# Research: Backup Scheduler & Unified Task UI

## Decisions

### 1. Scheduler Implementation
- **Decision**: Use `APScheduler` (Advanced Python Scheduler) with `BackgroundScheduler`.
- **Rationale**: `APScheduler` is the industry standard for Python scheduling. It supports Cron-style scheduling (required by FR-001), runs in the background (FR-003), and handles thread management. It integrates well with FastAPI lifecycles.
- **Alternatives Considered**: 
    - `cron` (system level): Harder to manage from within the app, requires OS access.
    - `schedule` library: Simpler but lacks advanced Cron features and persistence robustness.
    - Custom thread loop: Error-prone and reinvents the wheel.

### 2. Task History Database
- **Decision**: SQLite (`tasks.db`) accessed via `SQLAlchemy` (AsyncIO).
- **Rationale**: The spec explicitly requests `tasks.db` (FR-009). SQLAlchemy provides a robust ORM for the `Task` entity. Using AsyncIO ensures non-blocking database operations within the FastAPI event loop, even if the actual backup tasks run in threads.
- **Alternatives Considered**: 
    - `JSON` files: Poor performance for filtering/sorting logs (FR-006).
    - `PostgreSQL`: Overkill for a local tool configuration.
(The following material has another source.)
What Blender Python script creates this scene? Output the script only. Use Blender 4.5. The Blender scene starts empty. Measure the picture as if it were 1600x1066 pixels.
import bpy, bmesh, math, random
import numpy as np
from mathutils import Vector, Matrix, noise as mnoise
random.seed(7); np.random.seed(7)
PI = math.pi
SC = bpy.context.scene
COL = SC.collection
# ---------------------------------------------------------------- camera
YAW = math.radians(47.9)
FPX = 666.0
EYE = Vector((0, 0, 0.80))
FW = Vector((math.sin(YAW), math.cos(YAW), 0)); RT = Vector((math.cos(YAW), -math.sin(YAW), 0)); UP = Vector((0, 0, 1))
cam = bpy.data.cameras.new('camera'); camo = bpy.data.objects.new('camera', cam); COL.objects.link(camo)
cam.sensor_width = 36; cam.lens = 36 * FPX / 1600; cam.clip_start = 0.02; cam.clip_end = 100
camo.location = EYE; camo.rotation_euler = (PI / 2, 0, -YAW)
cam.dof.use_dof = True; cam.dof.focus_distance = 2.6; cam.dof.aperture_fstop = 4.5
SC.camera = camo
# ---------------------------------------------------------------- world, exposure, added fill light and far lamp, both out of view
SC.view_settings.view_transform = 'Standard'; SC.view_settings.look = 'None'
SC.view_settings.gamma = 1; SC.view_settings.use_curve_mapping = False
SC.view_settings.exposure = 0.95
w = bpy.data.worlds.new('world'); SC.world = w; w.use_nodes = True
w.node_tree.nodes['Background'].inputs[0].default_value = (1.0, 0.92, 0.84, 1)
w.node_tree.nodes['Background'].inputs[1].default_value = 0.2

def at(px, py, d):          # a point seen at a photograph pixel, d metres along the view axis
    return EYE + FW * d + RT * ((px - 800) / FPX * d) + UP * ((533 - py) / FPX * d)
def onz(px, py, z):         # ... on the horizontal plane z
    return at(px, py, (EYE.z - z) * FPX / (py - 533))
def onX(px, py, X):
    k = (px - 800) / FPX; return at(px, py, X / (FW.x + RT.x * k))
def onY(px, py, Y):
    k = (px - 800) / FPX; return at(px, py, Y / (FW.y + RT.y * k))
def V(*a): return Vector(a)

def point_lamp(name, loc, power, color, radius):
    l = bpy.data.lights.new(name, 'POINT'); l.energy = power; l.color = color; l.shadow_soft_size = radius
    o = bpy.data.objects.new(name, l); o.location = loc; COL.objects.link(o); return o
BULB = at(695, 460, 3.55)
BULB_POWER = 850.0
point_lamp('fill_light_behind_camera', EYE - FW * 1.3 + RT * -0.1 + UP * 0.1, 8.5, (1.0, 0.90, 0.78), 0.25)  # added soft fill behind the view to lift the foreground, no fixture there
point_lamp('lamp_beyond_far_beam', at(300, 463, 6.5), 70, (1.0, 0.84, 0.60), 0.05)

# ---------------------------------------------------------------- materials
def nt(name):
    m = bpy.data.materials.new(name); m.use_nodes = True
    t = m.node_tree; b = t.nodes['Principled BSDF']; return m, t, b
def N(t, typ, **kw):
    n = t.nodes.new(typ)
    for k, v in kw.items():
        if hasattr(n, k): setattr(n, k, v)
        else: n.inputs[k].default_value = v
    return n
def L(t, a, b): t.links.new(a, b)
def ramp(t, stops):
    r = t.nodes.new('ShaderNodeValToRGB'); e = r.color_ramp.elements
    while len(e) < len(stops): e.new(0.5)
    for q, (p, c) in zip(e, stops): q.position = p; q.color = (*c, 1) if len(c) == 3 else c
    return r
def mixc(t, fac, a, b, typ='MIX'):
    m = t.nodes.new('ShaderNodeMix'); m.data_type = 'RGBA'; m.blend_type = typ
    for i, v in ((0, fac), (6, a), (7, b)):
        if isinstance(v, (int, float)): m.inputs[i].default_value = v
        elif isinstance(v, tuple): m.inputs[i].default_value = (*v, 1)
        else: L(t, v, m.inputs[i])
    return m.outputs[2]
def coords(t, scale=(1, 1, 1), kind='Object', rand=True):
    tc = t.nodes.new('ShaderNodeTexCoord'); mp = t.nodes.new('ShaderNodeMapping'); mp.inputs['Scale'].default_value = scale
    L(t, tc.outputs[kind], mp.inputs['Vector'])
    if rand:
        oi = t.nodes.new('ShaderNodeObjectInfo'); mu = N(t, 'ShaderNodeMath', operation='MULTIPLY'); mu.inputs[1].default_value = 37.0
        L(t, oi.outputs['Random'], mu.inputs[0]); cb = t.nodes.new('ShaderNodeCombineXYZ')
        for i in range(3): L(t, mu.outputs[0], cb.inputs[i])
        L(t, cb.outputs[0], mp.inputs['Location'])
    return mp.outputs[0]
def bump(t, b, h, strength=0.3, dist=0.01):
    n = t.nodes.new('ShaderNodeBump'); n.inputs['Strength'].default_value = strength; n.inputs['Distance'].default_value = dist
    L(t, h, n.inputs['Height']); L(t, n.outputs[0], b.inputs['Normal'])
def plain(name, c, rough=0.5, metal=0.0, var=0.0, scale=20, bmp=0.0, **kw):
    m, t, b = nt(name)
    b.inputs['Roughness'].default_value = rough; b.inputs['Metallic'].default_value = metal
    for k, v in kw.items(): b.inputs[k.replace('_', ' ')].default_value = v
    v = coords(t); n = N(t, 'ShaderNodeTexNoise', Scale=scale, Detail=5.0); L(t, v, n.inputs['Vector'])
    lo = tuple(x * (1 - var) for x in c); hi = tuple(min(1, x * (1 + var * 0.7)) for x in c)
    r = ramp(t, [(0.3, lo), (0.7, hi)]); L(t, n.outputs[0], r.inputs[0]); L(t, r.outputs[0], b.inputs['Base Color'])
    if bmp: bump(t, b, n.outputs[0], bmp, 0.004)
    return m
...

### 3. Concurrency Handling
- **Decision**: Skip scheduled backups if a backup is already running for the *same* environment. Allow concurrent backups for *different* environments.
- **Rationale**: Prevents resource contention and potential corruption of the same target.
- **Implementation**: The `SchedulerService` will check `TaskManager` for active jobs with the same `environment_id` before triggering.

### 4. Frontend Polling vs WebSockets
- **Decision**: Polling (every 2-5 seconds) for the "Tasks" tab.
- **Rationale**: Simpler to implement than WebSockets for this scale. The requirement is "near real-time" (SC-002: latency < 5s), which polling satisfies easily.
- **Alternatives Considered**: 
    - WebSockets: Better real-time, but higher complexity for connection management and state.